Tiny houses are generally under 300 square feet—not a type of dwelling that production builders will be offering any time soon—but the growing tiny home movement is putting the spotlight on a new way of thinking about home building. The idea has some takeaways for the country's mainstream builders as the number of Americans aiming to reduce their carbon footprint and live affordably grows, says Ryan Mitchell, a Charlotte, N.C.–based tiny house builder and blogger.

"Often when you talk about normal houses, it's all about the space, the layout, the appointments, and the materials," he says. "With tiny houses, while we talk about those things, too, we also deeply connect with living a debt-free life, about spending time with loved ones, about a space that suits the needs of the inhabitants but also the environment."

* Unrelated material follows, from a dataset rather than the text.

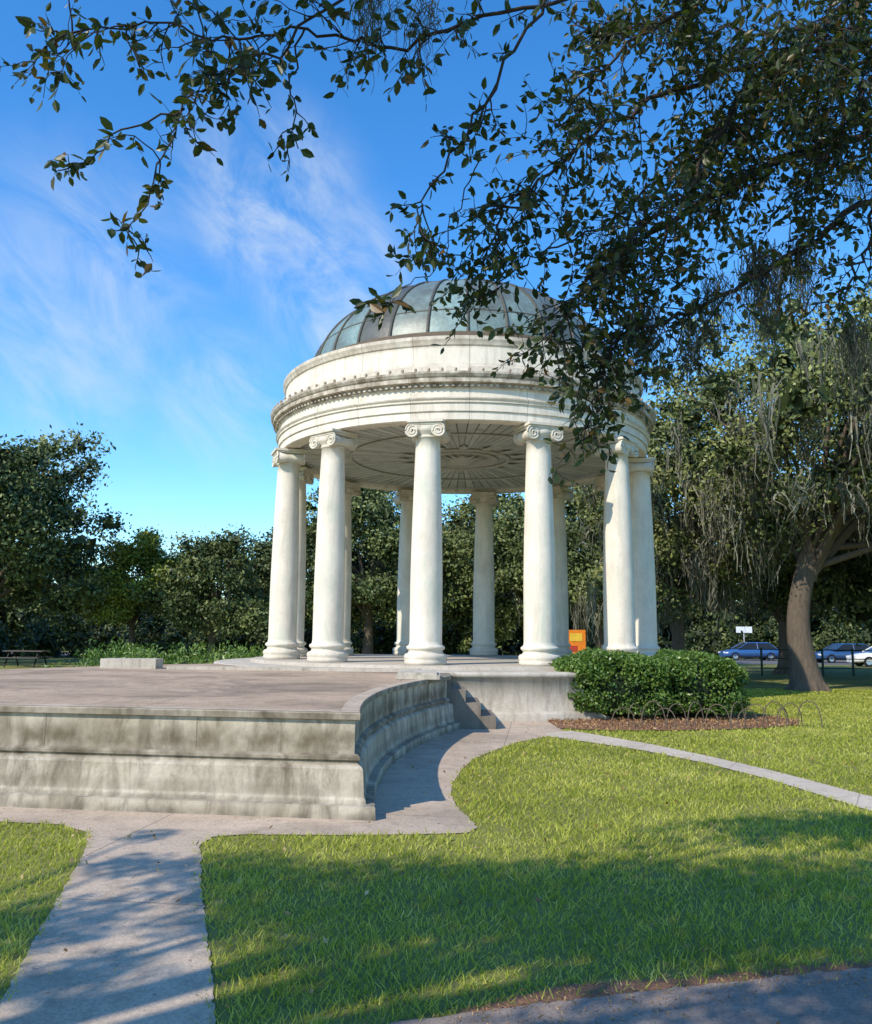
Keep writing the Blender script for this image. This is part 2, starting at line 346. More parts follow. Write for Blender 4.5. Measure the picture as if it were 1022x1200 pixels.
# ------------------------------------------------------------------ stage platform
arcY=np.linspace(8.42,16.0,20);arcX=-.83+((arcY-10)**2)/34
loop=[(-8.5,16.8),(-10.2,13),(-10.2,9.6)]+[(-.757+(-9.443)*(1-t),8.42+1.18*(1-t)) for t in np.linspace(.2,1,9)][:-1]+list(zip(arcX,arcY))+[(-.7,16.0),(-.7,18.5),(-2,20),(-5.5,21.5),(-7,19.8)]
loop=np.array(loop,float);N=len(loop)
d1=nrm(loop-np.roll(loop,1,0));d2=nrm(np.roll(loop,-1,0)-loop)
n1=np.c_[d1[:,1],-d1[:,0]];n2=np.c_[d2[:,1],-d2[:,0]]
nm=nrm(n1+n2);nm/=np.clip((nm*n1).sum(1),.5,1)[:,None]
prof=[(.045,.96),(.05,.95),(.045,.895),(.0,.88),(.0,.875),(0,.575),(.035,.565),(.055,.545),(.055,.52),(.03,.505),(.03,.49),(.07,.46),(.085,.44),(.085,.425),(.10,.19),(.115,.165),(.12,.135),(.20,.125),(.205,.12),(.21,-.02)]
V=[];K=len(prof)
for i in range(N):
    for o,z in prof: V.append((loop[i,0]+nm[i,0]*o,loop[i,1]+nm[i,1]*o,z))
F=[[i*K+j,((i+1)%N)*K+j,((i+1)%N)*K+j+1,i*K+j+1] for i in range(N) for j in range(K-1)]
st=empty('stage_platform')
w=MB();w.add(V,F)
w.build('platform_wall',[M_conc],st)
jb=MB()
def jnt(p,n,z0,z1,o):
    ang=math.atan2(n[1],n[0]);jb.box((p[0]+n[0]*o,p[1]+n[1]*o,(z0+z1)/2),(.004,.005,z1-z0),0,ang)
for t in np.linspace(0,1,7)[1:-1]:
    p=loop[2]+(np.array([arcX[0],arcY[0]])-loop[2])*t;jnt(p,n2[4],.58,.872,.0)
for i in range(14,30,4): jnt(loop[i],nm[i],.58,.872,.0)
jb.build('joints',[plain('dark_joint',(.16,.12,.085),.9)],st)
top=loop+nm*.045
o=sheet('stage_floor',[tuple(p) for p in top],.96,M_stage);o.parent=st
cur=MB()
def band(P0,P1,z1,mat):
    n=len(P0);V=[(p[0],p[1],z1) for p in P0]+[(p[0],p[1],z1) for p in P1]
    cur.add(V,[[i,i+1,n+i+1,n+i] for i in range(n-1)],mat)
sl=slice(2,31)
band(loop[sl]+nm[sl]*.04,loop[sl]-nm[sl]*.14,.964,0)
cur.build('coping',[stone('coping_concrete',(.64,.51,.38),(.45,.345,.24),(.14,.10,.06),.8,0,bump=.4)],st)
stp=MB()
for i in range(4):
    stp.box((1.0-.28*i,16.82,.12*(i+1)),(.285,1.46-.004*i,.24*(i+1)),0)
stp.build('stage_steps',[stone('step_concrete',(.30,.26,.21),(.18,.15,.115),(.07,.055,.045),.6,0,bump=.4)])
b=MB();b.box((-6.35,18.2,1.06),(1.15,.5,.2));b.build('stone_block',[M_concl])
b=MB();b.box((-.28,15.3,1.0),(.75,1.2,.07));b.box((-.28,15.3,1.05),(.65,1.1,.05));b.build('corner_pier_cap',[M_concl])
b=MB();b.box((-2.9,17.9,.99),(5.2,.35,.07),rot=-.04);b.build('stage_edge_step',[M_concl])

# ------------------------------------------------------------------ trees
def make_tree(name,loc,H,rx,rz,tr,ncl,per,leaf,seed,mat,moss=0,lean=(0,0),zc=None,tshift=0,fork=.28,clr=.24,low=-.75,mlen=(.7,2.6),zmin=1.2,limb=1.0):
    r=np.random.default_rng(seed);mb=MB();loc=np.array(loc,float)
    zc=H-rz if zc is None else zc
    cc=np.array([lean[0],lean[1],zc])
    d=unit(ncl,r);d[:,2]=np.where(d[:,2]<low,-d[:,2],d[:,2])
    th=np.arctan2(d[:,1],d[:,0]);ph=r.uniform(0,6.28,4)
    lob=1+.11*np.sin(3*th+ph[0])+.08*np.sin(5*th+ph[1]+3*d[:,2])+.08*np.sin(4*d[:,2]+ph[2])
    rad=r.uniform(.25,1,ncl)**.5*(1+r.normal(scale=.10,size=ncl))*lob
    C=cc+d*rad[:,None]*np.array([rx,rx,rz])*(1-clr*.6)
    C[:,2]=np.maximum(C[:,2],zmin+r.uniform(0,.8,ncl))
    zf=H*fork
    T=catmull([(0,0,-.1),(r.normal()*.1,r.normal()*.1,zf*.5),(lean[0]*.15,lean[1]*.15,zf)],5)
    k=len(T);tt=np.linspace(0,1,k);mb.tube(T,tr*(1+.7*np.exp(-tt*9)-.25*tt),14,1)
    for i in range(7):
        a=i*.9+r.uniform(0,.4);mb.tube([(0,0,tr*1.2),(math.cos(a)*tr*1.1,math.sin(a)*tr*1.1,.22),(math.cos(a)*tr*2.0,math.sin(a)*tr*2.0,-.08)],[tr*.5,tr*.33,tr*.12],7,1)
    idx=r.choice(ncl,min(ncl,26),replace=False)
    for i in idx:
        e=C[i];s0=T[-1]-np.array([0,0,r.uniform(0,.25)*zf])
        mid=s0+(e-s0)*.45+np.array([0,0,r.uniform(.0,.12)*H])+r.normal(scale=.3,size=3)
        Pp=catmull([s0,mid,e],6);mb.tube(Pp,np.linspace(tr*.36*limb,tr*.04,len(Pp)),7,1)
    for i in range(ncl):
        cr=rx*clr*r.uniform(.5,1.35);n=int(per*r.uniform(.6,1.3)*(cr/(rx*clr))**2)
        dd=unit(n,r);q=dd*(r.uniform(0,1,n)**.42)[:,None]*cr*np.array([1,1,.62])+r.normal(scale=cr*.12,size=(n,3))
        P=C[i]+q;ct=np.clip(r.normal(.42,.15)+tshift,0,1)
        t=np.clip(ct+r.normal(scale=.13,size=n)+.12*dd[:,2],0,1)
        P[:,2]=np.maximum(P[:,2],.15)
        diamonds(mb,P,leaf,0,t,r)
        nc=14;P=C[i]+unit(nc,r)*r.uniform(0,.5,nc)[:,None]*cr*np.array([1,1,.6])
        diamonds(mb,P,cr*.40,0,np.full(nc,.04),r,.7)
    if moss:
        low_c=C[C[:,2]<np.quantile(C[:,2],.5)]
        for i in range(moss):
            src=low_c if r.uniform()<.6 else C
            b0=src[r.integers(len(src))]+r.normal(scale=[rx*.09,rx*.09,.4])+np.array([-.1,-.2,0])
            L=min(r.uniform(mlen[0]**.5,mlen[1]**.5)**2,b0[2]-.9)
            if L<.3: continue
            ns=r.integers(8,24);w0=r.uniform(.10,.4);ti=r.normal(.45,.2)
            for _ in range(ns):
                p=b0+np.array([r.normal()*w0,r.normal()*w0,r.normal()*.28]);l=L*r.uniform(.2,1.0)**1.3;kk=6
                tl=np.linspace(0,1,kk);pts=p+np.c_[np.cumsum(r.normal(scale=.06,size=kk))+(b0[0]-p[0])*tl*.7,np.cumsum(r.normal(scale=.06,size=kk))+(b0[1]-p[1])*tl*.7,-l*tl]
                a=r.uniform(0,math.pi);wv=np.array([math.cos(a),math.sin(a),0])*(.028*(1-tl*.6)*r.uniform(.5,1.5,kk))[:,None]
                V=np.stack([pts-wv,pts+wv],1).reshape(-1,3)
                mb.add(V,[[2*j,2*j+1,2*j+3,2*j+2] for j in range(kk-1)],2,np.clip(ti+r.normal(scale=.15),0,1))
    return mb.build(name,[mat,M_bark,M_moss],loc=tuple(loc))
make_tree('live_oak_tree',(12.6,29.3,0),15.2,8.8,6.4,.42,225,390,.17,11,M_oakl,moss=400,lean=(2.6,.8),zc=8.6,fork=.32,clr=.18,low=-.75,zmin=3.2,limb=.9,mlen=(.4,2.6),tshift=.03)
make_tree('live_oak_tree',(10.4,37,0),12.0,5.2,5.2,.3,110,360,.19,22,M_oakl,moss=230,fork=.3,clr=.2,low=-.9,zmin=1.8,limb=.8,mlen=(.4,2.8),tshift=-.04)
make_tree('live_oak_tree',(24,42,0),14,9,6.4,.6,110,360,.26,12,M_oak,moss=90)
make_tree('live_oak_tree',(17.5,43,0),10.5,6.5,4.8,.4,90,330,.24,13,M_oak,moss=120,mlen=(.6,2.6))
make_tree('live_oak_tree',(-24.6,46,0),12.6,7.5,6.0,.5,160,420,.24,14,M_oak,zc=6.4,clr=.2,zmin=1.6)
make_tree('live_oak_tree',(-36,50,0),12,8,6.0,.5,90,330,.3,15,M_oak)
make_tree('yellow_green_tree',(-17.6,50,0),8.2,3.4,3.7,.2,75,330,.19,16,M_yel,zmin=.8)
make_tree('oak_tree',(-12.9,50,0),7.4,4.2,3.5,.25,80,330,.21,17,M_oak,tshift=.06,zmin=.6)
make_tree('oak_tree',(-9.6,56,0),9.0,4.2,4.4,.25,80,330,.22,18,M_oak,tshift=.0,zmin=.6)
make_tree('live_oak_tree',(-4.2,54,0),12.2,5.6,5.6,.35,115,400,.23,19,M_oak,tshift=.10,zmin=.8,low=-.95)
make_tree('live_oak_tree',(3.5,56,0),11.4,5.4,5.4,.35,105,400,.24,20,M_oakl,tshift=-.10,zmin=.8,low=-.95)
make_tree('live_oak_tree',(10.0,52,0),12.6,5.8,6.0,.35,110,400,.23,21,M_oak,moss=60,tshift=.02,zmin=.8,low=-.95)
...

A line of Prairie-style cottages that debuted this summer offers this type of downsized lifestyle in a refined package designed by architect Kelly Davis of Minneapolis-based SALA Architects. With full-size appliances, a 60-inch-long bathtub, and a washer and dryer, the 269-square-foot Escape Traveler differs from most typical tiny houses that feature downsized spaces with bare bones amenities. Other luxuries not typically found in a house this size include a living area with fireplace, a big screen TV, and a large kitchen table. Energy-efficient products such as LED lighting, low-E windows, and closed-cell foam insulation help it to meet or exceed international building codes, says Escape Homes owner Dan Dobrowolski.

Measuring 28 feet long, 8 1/2 feet wide and 13 1/2 feet high, the Traveler can hold more people than your average tiny house—up to six adults via an upper sleeping loft with queen bed, second sleeping loft (or attic), plus a first-floor couch that folds into a daybed.

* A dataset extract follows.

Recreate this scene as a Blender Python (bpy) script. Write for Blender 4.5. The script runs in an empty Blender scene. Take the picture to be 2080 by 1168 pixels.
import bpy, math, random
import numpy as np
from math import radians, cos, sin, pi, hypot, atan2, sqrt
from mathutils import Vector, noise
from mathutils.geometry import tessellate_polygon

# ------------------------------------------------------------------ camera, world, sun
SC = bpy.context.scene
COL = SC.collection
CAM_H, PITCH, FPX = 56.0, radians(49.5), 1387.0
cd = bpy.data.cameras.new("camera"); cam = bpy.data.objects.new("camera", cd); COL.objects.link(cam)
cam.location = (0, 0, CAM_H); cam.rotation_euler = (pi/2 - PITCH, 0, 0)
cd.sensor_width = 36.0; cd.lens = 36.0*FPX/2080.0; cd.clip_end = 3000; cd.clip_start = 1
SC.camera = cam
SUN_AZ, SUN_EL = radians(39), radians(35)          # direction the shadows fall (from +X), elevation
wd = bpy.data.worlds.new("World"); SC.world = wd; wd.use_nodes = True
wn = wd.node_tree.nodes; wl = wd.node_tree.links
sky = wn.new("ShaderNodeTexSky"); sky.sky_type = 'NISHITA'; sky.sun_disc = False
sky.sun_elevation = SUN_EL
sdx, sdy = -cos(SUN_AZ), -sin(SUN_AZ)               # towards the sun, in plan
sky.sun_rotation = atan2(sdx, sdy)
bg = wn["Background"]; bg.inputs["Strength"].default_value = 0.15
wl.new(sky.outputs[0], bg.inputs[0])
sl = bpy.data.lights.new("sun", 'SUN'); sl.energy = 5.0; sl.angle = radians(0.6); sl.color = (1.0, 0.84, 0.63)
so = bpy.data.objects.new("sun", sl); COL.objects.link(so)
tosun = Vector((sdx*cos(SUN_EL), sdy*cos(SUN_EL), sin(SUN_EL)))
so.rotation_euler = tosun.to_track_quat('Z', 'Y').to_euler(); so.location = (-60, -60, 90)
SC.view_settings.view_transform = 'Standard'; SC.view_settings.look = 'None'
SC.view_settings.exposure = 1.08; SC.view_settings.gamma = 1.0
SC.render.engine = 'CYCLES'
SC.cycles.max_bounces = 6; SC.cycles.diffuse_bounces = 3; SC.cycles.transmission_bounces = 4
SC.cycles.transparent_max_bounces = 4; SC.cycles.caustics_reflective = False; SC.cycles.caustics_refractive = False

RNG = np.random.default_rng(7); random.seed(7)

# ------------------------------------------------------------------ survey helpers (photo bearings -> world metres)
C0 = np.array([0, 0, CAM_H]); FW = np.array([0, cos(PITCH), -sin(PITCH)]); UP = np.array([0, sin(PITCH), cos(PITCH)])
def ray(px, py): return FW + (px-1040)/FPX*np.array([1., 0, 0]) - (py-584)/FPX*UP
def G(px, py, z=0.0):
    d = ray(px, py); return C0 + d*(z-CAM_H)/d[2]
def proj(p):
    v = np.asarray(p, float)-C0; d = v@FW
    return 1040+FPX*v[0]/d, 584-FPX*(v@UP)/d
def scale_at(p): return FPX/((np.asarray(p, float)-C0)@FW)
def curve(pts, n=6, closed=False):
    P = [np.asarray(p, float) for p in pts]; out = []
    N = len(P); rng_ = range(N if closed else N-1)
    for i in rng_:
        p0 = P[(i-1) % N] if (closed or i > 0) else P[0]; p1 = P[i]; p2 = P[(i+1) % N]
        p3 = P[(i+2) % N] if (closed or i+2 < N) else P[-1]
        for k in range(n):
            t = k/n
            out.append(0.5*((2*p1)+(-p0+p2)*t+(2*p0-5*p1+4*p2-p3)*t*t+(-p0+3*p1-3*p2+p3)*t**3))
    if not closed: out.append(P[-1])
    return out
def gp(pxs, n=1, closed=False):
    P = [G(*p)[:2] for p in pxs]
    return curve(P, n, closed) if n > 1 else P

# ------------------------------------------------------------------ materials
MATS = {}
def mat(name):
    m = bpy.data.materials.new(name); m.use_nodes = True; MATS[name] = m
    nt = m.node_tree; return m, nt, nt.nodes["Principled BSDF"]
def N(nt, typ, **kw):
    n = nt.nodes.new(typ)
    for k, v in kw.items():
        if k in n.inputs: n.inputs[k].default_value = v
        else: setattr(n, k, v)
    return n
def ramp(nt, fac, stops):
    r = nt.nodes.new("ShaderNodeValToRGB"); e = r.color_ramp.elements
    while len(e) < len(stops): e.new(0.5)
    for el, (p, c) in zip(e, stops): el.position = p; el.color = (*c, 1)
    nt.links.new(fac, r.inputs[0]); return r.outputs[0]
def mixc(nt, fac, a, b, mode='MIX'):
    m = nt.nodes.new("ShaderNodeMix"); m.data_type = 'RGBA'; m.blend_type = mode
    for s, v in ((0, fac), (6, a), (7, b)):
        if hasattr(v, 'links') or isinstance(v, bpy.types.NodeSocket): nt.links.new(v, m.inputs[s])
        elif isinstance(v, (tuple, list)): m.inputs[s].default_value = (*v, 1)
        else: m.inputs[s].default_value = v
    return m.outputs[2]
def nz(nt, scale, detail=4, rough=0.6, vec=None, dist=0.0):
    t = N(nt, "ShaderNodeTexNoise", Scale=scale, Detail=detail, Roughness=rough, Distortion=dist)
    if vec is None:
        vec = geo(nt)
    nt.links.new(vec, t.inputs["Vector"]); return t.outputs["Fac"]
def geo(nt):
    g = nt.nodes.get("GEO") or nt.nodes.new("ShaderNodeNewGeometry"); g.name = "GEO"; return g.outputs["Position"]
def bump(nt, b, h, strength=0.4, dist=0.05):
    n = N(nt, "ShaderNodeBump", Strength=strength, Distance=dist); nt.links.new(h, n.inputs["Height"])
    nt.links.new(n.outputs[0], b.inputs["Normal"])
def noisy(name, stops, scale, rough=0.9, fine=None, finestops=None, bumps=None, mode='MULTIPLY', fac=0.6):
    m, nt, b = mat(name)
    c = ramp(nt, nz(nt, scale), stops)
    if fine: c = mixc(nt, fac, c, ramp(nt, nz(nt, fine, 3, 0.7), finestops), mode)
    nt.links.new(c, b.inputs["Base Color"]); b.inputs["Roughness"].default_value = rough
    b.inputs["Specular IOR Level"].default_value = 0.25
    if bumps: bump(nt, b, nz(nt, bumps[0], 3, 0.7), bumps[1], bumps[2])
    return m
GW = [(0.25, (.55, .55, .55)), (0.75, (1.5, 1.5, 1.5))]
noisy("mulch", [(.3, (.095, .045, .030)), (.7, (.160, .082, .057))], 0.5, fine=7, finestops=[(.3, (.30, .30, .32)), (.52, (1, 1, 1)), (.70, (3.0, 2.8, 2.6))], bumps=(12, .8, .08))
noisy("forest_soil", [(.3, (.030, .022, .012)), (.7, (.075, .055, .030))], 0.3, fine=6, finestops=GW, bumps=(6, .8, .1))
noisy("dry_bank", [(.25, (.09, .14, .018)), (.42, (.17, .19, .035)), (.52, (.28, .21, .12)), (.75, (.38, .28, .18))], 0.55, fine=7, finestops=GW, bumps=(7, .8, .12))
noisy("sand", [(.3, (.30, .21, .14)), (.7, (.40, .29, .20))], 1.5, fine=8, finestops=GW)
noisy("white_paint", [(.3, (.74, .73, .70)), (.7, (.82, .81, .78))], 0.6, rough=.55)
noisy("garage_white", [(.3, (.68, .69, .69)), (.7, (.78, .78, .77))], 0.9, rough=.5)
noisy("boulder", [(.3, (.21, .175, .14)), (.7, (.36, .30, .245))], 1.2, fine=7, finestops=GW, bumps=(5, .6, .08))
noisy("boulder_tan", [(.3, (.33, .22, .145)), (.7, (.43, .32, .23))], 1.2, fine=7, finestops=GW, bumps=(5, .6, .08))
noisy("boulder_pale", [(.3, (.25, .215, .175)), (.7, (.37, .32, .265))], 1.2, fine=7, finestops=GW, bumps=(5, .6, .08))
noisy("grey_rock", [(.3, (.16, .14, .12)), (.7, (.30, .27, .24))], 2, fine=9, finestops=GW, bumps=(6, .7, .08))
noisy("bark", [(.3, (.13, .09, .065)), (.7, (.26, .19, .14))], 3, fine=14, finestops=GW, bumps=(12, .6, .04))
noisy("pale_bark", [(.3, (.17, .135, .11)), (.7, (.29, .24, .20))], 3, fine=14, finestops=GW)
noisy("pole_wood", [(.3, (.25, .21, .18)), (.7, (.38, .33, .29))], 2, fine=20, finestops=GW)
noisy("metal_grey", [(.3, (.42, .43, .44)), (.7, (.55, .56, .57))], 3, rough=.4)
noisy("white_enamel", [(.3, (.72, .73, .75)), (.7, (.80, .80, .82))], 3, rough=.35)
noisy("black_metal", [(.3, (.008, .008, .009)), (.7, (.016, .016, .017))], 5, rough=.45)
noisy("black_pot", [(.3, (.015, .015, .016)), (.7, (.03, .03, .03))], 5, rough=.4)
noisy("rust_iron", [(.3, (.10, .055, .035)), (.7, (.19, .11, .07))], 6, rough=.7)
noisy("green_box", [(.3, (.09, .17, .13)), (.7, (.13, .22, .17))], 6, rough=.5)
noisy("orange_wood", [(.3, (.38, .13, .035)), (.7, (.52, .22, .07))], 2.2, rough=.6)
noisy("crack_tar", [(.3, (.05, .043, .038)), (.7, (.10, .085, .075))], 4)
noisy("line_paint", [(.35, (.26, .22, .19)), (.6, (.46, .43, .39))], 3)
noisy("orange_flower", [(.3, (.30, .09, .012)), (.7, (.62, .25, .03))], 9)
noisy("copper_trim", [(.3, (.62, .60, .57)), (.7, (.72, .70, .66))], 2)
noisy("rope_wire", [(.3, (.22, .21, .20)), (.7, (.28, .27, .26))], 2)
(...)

The home is outfitted with building materials and products found in much larger, site-built homes, including Grohe faucets, a Toto toilet, recycled tongue-and-groove Dakota Planking flooring, and an on-demand LP hot water heater. Heating is via baseboard heat, but customers can upgrade to an LG split system A/C with heat pump. The kitchen boasts a 30-inch LP range, 30-inch refrigerator, and plentiful cabinetry.

"Our units have a completely different feel from other tiny homes because we do everything at scale—we don't make things microscopic," Dobrowolski says. "But at the same time we don't have a ton of room, so we're using a lot of strategies with the architecture and design to make it feel open and airy."

Here, these strategies converge to create a stunning home that feels much larger than it is. Designed in the style of Frank Lloyd Wright and built in a factory in his native Wisconsin, it boasts tall ceilings, cleverly placed shelving, and large bands of oversized windows that provide plentiful natural light.

"Basically, we tried not to jam too much stuff into the space," Dobrowolski says.

"Let's face it—most houses consist mainly of empty space. When you take out that space you're left with what's important."